- **Short task**
Omit pictures and quote the listing below line by line, from its start through the line that holds "COL = SC.collection".

● ● ● ● ● ● ●

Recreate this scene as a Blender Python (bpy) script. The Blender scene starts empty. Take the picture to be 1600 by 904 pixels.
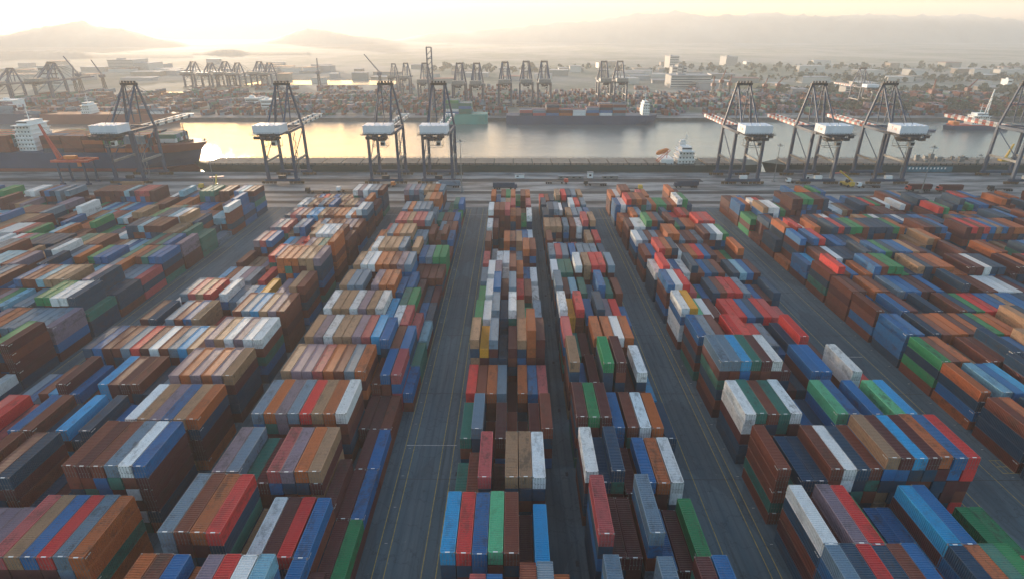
import bpy, bmesh, math, random
import numpy as np
from mathutils import Vector, Matrix
random.seed(11)
R = math.radians
SC = bpy.context.scene
COL = SC.collection

# ------------------------------------------------------------------ camera, sky, sun, exposure
HC = 88.0                       # camera height above the quay
PITCH = 24.281                  # degrees below the horizon
cam_d = bpy.data.cameras.new('camera')
cam = bpy.data.objects.new('camera', cam_d); COL.objects.link(cam)
cam_d.sensor_width = 36.0
cam_d.lens = 900.0 / 1600.0 * 36.0
cam.location = (0, 0, HC)
cam.rotation_euler = (R(90 - PITCH), 0, R(0.18))
cam_d.clip_start = 1.0
cam_d.clip_end = 60000.0
SC.camera = cam
SC.view_settings.view_transform = 'Standard'
SC.view_settings.look = 'None'
SC.view_settings.gamma = 1.0
SC.view_settings.exposure = 2.75
SUN_EL = 2.5
SUN_AZ = -27.0                  # degrees to the left of the view direction
w = bpy.data.worlds.new('World'); SC.world = w; w.use_nodes = True
wn = w.node_tree; wn.nodes.clear()
wo = wn.nodes.new('ShaderNodeOutputWorld'); wb = wn.nodes.new('ShaderNodeBackground')
sky = wn.nodes.new('ShaderNodeTexSky'); sky.sky_type = 'NISHITA'
sky.sun_disc = False
sky.sun_elevation = R(SUN_EL)
sky.sun_rotation = R(SUN_AZ)
sky.air_density = 1.0; sky.dust_density = 3; sky.ozone_density = 1.6
sky.altitude = 0
wb.inputs['Strength'].default_value = 0.15
wn.links.new(sky.outputs[0], wb.inputs[0]); wn.links.new(wb.outputs[0], wo.inputs[0])
sl = bpy.data.lights.new('sun', 'SUN'); sl.energy = 2.0; sl.angle = R(0.6); sl.color = (1,.82,.62)
sun = bpy.data.objects.new('sun', sl); COL.objects.link(sun)
sd = Vector((math.sin(R(SUN_AZ)) * math.cos(R(SUN_EL)), math.cos(R(SUN_AZ)) * math.cos(R(SUN_EL)), math.sin(R(SUN_EL))))
sun.rotation_euler = sd.to_track_quat('Z', 'Y').to_euler()
SC.cycles.volume_bounces = 1
SC.cycles.max_bounces = 6

# ------------------------------------------------------------------ materials
def new_mat(name):
    m = bpy.data.materials.new(name); m.use_nodes = True
    nt = m.node_tree; b = nt.nodes['Principled BSDF']
    return m, nt, b
def N(nt, t, **kw):
    n = nt.nodes.new(t)
    for k, v in kw.items(): setattr(n, k, v)
    return n
def mixc(nt, f, a, b, blend='MIX'):
    n = N(nt, 'ShaderNodeMix', data_type='RGBA', blend_type=blend)
    for sock, v in ((n.inputs[0], f), (n.inputs[6], a), (n.inputs[7], b)):
        if isinstance(v, bpy.types.NodeSocket): nt.links.new(v, sock)
        elif isinstance(v, (int, float)): sock.default_value = v
        else: sock.default_value = (*v, 1)
    return n.outputs[2]
def math_n(nt, op, a, b=None, clamp=False):
    n = N(nt, 'ShaderNodeMath', operation=op); n.use_clamp = clamp
    for i, v in enumerate((a, b)):
        if v is None: continue
        if isinstance(v, bpy.types.NodeSocket): nt.links.new(v, n.inputs[i])
        else: n.inputs[i].default_value = v
    return n.outputs[0]
def noise(nt, vec, scale, detail=4, rough=0.6, dim='3D'):
    n = N(nt, 'ShaderNodeTexNoise', noise_dimensions=dim)
    n.inputs['Scale'].default_value = scale; n.inputs['Detail'].default_value = detail; n.inputs['Roughness'].default_value = rough
    if vec is not None: nt.links.new(vec, n.inputs['Vector'])
    return n.outputs['Fac']
def ramp(nt, f, p0, p1, c0=(0, 0, 0), c1=(1, 1, 1)):
    n = N(nt, 'ShaderNodeValToRGB'); e = n.color_ramp.elements
    e[0].position = p0; e[1].position = p1; e[0].color = (*c0, 1); e[1].color = (*c1, 1)
    nt.links.new(f, n.inputs[0]); return n.outputs[0]
def mapping(nt, src, scale):
    m = N(nt, 'ShaderNodeMapping'); m.inputs['Scale'].default_value = scale
    nt.links.new(src, m.inputs[0]); return m.outputs[0]

def simple(name, col, rough=0.6, metal=0.0, var=0.25, scale=0.6, spec=0.4):
    m, nt, b = new_mat(name)
    geo = N(nt, 'ShaderNodeNewGeometry')
    f = noise(nt, geo.outputs['Position'], scale, 5, 0.65)
    f = ramp(nt, f, 0.3, 0.7)
    dark = tuple(c * (1 - var) for c in col); lite = tuple(min(1, c * (1 + var * 0.6)) for c in col)
    nt.links.new(mixc(nt, f, dark, lite), b.inputs['Base Color'])
    b.inputs['Roughness'].default_value = rough; b.inputs['Metallic'].default_value = metal
    b.inputs['Specular IOR Level'].default_value = spec
    return m

def container_mat(name, use_obj):
    """Painted steel: the paint colour comes with each container; rust, dust and fading on top of it."""
    m, nt, b = new_mat(name)
    geo = N(nt, 'ShaderNodeNewGeometry')
    if use_obj:
        oi = N(nt, 'ShaderNodeObjectInfo'); base = oi.outputs['Color']
        rnd = oi.outputs['Random']
    else:
        at = N(nt, 'ShaderNodeAttribute', attribute_name='paint', attribute_type='GEOMETRY'); base = at.outputs['Color']
        rnd = at.outputs['Alpha']
    pos = geo.outputs['Position']
    n1 = noise(nt, mapping(nt, pos, (0.9, 0.25, 0.9)), 0.7, 5, 0.6)
    fade = ramp(nt, n1, 0.35, 0.75)
    c1 = mixc(nt, math_n(nt, 'MULTIPLY', fade, 0.09), base, (0.28, 0.25, 0.22))
    # dust settled on upward faces, amount differs per container
    sx = N(nt, 'ShaderNodeSeparateXYZ'); nt.links.new(geo.outputs['Normal'], sx.inputs[0])
    up = math_n(nt, 'GREATER_THAN', sx.outputs[2], 0.55)
    n2 = noise(nt, mapping(nt, pos, (1.6, 0.5, 1.0)), 1.3, 6, 0.7)
    du = math_n(nt, 'MULTIPLY', ramp(nt, n2, 0.25, 0.8), math_n(nt, 'ADD', math_n(nt, 'MULTIPLY', rnd, 0.34), 0.04))
    c2 = mixc(nt, math_n(nt, 'MULTIPLY', du, up), c1, (0.25, 0.20, 0.165))
    # rust blotches and runs
    n3 = noise(nt, mapping(nt, pos, (2.2, 2.2, 0.5)), 1.1, 8, 0.75)
    ru = ramp(nt, n3, 0.575, 0.66)
    c3 = mixc(nt, math_n(nt, 'MULTIPLY', ru, math_n(nt, 'ADD', math_n(nt, 'MULTIPLY', rnd, 0.65), 0.12)), c2, (0.11, 0.045, 0.022))
    n4 = noise(nt, mapping(nt, pos, (6, 6, 1.2)), 1.0, 4, 0.7)
    c4 = mixc(nt, math_n(nt, 'MULTIPLY', ramp(nt, n4, 0.45, 0.75), 0.35), c3, (0.03, 0.03, 0.032))
    n5 = noise(nt, mapping(nt, pos, (0.7, 0.35, 0.7)), 0.9, 7, 0.7)
    c4 = mixc(nt, math_n(nt, 'MULTIPLY', ramp(nt, n5, 0.50, 0.62), math_n(nt, 'MULTIPLY', rnd, 0.6)), c4, (0.06, 0.048, 0.04))
    nt.links.new(c4, b.inputs['Base Color'])
    rg = math_n(nt, 'ADD', math_n(nt, 'MULTIPLY', n2, 0.3), 0.55); nt.links.new(rg, b.inputs['Roughness'])
    b.inputs['Roughness'].default_value = 0.72
    b.inputs['Specular IOR Level'].default_value = 0.22
    if not use_obj:
        lc = N(nt, 'ShaderNodeAttribute', attribute_name='rib', attribute_type='GEOMETRY')
        sn = math_n(nt, 'SINE', math_n(nt, 'MULTIPLY', lc.outputs['Fac'], 15.7))
        bp = N(nt, 'ShaderNodeBump'); bp.inputs['Strength'].default_value = 0.9; bp.inputs['Distance'].default_value = 0.07
        nt.links.new(sn, bp.inputs['Height']); nt.links.new(bp.outputs[0], b.inputs['Normal'])
    return m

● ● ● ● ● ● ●

- **Reply to the exercise**
Recreate this scene as a Blender Python (bpy) script. The Blender scene starts empty. Take the picture to be 1600 by 904 pixels.
import bpy, bmesh, math, random
import numpy as np
from mathutils import Vector, Matrix
random.seed(11)
R = math.radians
SC = bpy.context.scene
COL = SC.collection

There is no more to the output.